[opensource-dev] FAQ posted for Third Party Viewer Policy

Morgaine morgaine.dinova at googlemail.com
Sun Feb 28 11:16:24 PST 2010

You're talking commonsense, Thomas.  Unfortunately, what's written down is
not the commonsense interpretation that you are making of the words that are
on paper.

In a court of law, it is no defense to say "I was adhering to the
commonsense interpretation provided by Thomas Shikami in the mailing list"
(nor even quoting a Linden email).

All that matters is what is written down in LL's official documents, and
that is why we are taking great pains to get these words that Lindens are
writing so sloppily into a suitable unambiguous form.  They need to directly
reflect what we all know is commonsense for user access to the SL service,
and to be compliant with what is directly expressed in the GPLv2 license in
respect of guaranteed developer freedoms.

Our generous interpretations don't count here, only LL's official words do.
And when making interpretations, you should always take the worst-case
scenario, because that is what lawyers will use to hang you.

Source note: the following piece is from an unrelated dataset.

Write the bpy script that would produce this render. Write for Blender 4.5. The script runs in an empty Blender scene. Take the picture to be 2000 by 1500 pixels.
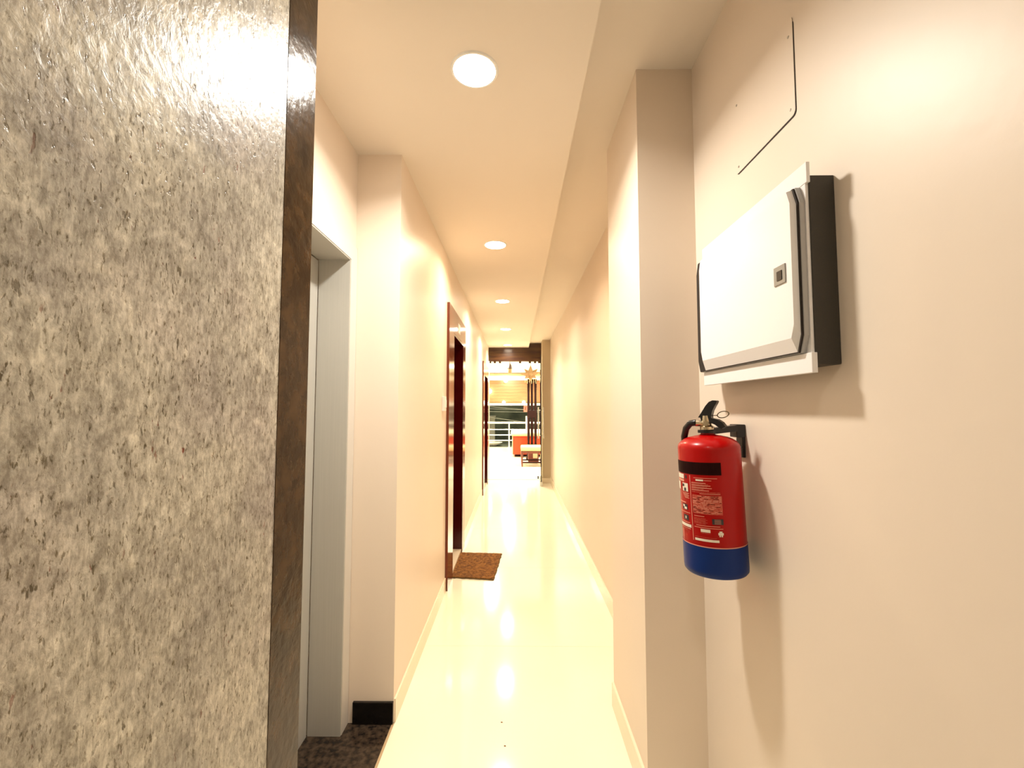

On Sun, Feb 28, 2010 at 6:44 PM, Thomas Shikami <thomas.shikami at online.de>wrote:

> Morgaine schrieb:
> > GPLv2 clause 6 allows no "further restrictions" to be placed on the
> > freedom of developers to /"modify and distribute/" whatsoever,
> > regardless of whether the USAGE of that GPL software is constrained or
> > not.  The GPL has no interest is how software is used to connect to a
> > service in the slightest.  You can constrain USAGE of code for service
> > access as much as you like, you can ban whomever or whatever you like,
> > and it's completely immaterial to the GPL.  The two things are
> > entirely separate.  The GPL is not a usage license.
> >
> Long story short, if you want to be registered in the third party viewer
> registry, you have to follow the TPV policies. The registration is
> optional. If you don't register in the TPV, almost all rules that apply
> to the developer have no meaning. If you want to use your viewer with
> SL, you become a user of your viewer. Then the TOS and the TPV applies
> to you as it restricts the usage of a user.
> Registering with the viewer registry is voluntary and LL doesn't impose
> any "further restrictions" on you, because it isn't mandatory. Also you
> can redistribute the registered viewer according to GPLv2 without
> "further restrictions" on the receiver of that code. That party would
> have to register a derivate of that viewer as well to be restricted by
> the TPV as it applies on developer.
> If you don't use that viewer with SL, and you aren't registering the
> viewer, then nothing of the TPV applies to you.